According to his argument, the EU ETS isn't working because companies aren't being required to do anything. The caps are too high, carbon certificates have up to now been free, and options exist for investing elsewhere. All of this points out structural problems with the system as implemented and need to be applied to making a system work. I don't think even those in favor of emissions trading would agree with the problems Smith points out. (as the first commenter points out).

The point that the Clean Development Mechanism (CDM) gives a way out for companies in the scheme to choose to do nothing substantial towards reduction of emissions is well taken. Even if these methods are used, they must be held accountable that the emissions really have been reduced. Economic development, while admirable, isn't the goal of an emissions trading scheme. While it is admirable and desirable for less-developed nations to get access to funds and technologies that pollute less than the ones that are more easily available, it shouldn't be used as a sop for taking action. It seems that he eventually equates this trading of credits between industrial nation polluters and non-industrial nations to be the entire "point of the system is to provide opportunities for Northern
companies to delay making the costly transition to low-carbon

He concludes on this note:
Waiting yet more years to learn further lessons from the next round of
ineffective emissions trading is a luxury we don’t have. However
politically unfashionable it may be, and however inimical it is to the
business community, there is an urgent need to return to the tried and
tested means that do deliver real results in terms of emissions
reductions, such as stricter regulation, oversight and penalties for
polluters on community, local, national and international levels, as
well as support for communities adversely impacted by climate change.

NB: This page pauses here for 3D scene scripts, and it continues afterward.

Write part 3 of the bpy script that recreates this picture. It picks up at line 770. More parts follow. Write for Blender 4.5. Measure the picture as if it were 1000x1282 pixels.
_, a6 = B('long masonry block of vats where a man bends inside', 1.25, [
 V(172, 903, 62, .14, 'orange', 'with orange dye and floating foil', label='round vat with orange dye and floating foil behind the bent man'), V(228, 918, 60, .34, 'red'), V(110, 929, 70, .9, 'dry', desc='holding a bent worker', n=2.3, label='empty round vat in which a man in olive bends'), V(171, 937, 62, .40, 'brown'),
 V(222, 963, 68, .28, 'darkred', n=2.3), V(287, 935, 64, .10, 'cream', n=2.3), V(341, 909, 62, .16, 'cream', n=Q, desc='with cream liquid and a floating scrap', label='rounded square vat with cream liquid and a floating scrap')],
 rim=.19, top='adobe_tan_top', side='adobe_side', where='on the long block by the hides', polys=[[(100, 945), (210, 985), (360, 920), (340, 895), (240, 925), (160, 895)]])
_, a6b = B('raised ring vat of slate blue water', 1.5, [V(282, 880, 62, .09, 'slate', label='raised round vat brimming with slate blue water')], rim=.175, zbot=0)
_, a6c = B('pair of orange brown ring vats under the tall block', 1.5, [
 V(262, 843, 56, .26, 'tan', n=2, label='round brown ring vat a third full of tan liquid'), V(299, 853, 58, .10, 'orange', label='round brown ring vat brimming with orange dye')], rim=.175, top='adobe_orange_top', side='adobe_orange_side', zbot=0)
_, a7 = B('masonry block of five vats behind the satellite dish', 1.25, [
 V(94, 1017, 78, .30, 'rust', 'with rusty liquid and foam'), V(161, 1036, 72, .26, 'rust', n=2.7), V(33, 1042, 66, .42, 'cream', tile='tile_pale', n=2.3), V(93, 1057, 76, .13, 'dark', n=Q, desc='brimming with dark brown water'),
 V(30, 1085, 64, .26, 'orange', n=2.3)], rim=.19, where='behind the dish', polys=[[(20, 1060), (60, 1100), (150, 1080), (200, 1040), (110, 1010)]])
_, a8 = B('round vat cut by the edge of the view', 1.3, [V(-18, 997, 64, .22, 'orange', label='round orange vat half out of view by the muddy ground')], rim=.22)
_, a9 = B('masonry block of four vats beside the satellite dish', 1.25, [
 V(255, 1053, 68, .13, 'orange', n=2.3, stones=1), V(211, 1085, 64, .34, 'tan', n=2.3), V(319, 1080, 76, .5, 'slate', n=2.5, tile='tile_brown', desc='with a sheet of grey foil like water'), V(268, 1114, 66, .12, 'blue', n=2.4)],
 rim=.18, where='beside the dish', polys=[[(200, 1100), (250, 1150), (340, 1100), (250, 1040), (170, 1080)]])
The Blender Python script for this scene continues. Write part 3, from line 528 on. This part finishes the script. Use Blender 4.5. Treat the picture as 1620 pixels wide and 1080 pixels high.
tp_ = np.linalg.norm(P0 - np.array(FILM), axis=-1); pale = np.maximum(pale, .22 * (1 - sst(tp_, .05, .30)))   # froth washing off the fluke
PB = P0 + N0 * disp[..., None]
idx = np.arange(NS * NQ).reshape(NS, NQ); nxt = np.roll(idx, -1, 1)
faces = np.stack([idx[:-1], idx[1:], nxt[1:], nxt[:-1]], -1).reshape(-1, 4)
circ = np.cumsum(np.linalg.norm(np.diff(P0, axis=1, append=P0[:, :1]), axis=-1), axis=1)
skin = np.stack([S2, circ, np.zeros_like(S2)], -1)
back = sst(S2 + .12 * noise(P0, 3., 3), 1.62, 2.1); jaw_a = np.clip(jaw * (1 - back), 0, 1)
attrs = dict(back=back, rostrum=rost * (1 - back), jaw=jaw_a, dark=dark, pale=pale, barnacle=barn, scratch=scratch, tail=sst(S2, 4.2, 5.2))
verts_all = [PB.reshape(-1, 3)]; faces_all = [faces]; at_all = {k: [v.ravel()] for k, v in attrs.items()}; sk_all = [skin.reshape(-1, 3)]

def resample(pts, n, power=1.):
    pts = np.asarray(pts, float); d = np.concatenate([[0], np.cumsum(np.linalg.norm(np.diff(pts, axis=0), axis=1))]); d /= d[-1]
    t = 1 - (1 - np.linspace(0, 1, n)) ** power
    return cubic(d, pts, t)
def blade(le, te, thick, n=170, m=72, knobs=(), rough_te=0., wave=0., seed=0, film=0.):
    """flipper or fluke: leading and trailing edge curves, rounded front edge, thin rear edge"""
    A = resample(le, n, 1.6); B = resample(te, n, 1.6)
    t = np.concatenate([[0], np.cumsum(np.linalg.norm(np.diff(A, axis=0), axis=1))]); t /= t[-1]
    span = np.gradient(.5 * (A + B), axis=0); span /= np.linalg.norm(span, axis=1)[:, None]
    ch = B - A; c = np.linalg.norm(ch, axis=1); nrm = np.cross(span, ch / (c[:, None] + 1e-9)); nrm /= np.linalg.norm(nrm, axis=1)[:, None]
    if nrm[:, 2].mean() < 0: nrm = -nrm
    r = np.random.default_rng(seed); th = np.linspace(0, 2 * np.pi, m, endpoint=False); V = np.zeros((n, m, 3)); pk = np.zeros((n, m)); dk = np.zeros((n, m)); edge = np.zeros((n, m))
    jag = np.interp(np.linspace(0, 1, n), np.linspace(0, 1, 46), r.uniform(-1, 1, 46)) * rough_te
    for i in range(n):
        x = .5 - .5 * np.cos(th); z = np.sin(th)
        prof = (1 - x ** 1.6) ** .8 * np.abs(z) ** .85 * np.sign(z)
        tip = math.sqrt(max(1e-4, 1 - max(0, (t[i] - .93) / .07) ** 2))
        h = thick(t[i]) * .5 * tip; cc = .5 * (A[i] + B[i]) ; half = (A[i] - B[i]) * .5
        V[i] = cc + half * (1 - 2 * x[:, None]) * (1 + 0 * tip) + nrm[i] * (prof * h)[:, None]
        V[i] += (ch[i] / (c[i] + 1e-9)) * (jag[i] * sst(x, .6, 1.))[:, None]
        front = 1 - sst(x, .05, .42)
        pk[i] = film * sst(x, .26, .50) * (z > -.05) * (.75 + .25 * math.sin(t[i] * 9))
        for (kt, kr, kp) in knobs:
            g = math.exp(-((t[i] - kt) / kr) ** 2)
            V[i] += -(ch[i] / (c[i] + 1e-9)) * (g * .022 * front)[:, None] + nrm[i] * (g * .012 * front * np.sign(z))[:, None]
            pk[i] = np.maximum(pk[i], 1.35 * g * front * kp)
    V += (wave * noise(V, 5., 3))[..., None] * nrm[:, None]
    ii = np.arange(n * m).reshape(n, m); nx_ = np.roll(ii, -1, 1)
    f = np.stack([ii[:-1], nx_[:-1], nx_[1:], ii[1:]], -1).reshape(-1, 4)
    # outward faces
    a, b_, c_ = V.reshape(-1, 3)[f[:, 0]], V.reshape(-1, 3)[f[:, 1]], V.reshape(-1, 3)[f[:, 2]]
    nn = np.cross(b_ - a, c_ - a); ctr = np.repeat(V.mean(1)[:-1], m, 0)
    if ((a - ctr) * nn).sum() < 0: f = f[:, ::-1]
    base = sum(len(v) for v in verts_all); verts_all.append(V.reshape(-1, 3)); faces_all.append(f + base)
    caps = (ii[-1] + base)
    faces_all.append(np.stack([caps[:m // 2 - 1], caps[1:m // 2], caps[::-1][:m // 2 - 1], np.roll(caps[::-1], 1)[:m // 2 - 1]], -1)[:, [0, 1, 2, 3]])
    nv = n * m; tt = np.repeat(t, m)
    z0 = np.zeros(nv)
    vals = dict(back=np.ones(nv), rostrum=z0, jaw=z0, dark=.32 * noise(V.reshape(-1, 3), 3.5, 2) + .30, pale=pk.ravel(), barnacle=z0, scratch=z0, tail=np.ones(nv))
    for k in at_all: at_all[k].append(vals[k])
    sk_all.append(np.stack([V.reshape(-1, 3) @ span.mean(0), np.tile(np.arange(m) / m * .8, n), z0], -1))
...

And certainly, straight up and up emissions regulations without a trading scheme could be deployed. And perhaps such a simple policy implementation is desirable. However, it will still incur costs or quite possibly put emitters out of business if they cannot keep up with lower regulations. And given the grand success at increasing CAFE standards over the last few years, is it really likely that regulation isn't going to be gamed any more than a market system that allows those with inexpensive emissions solutions to help those with less flexibility?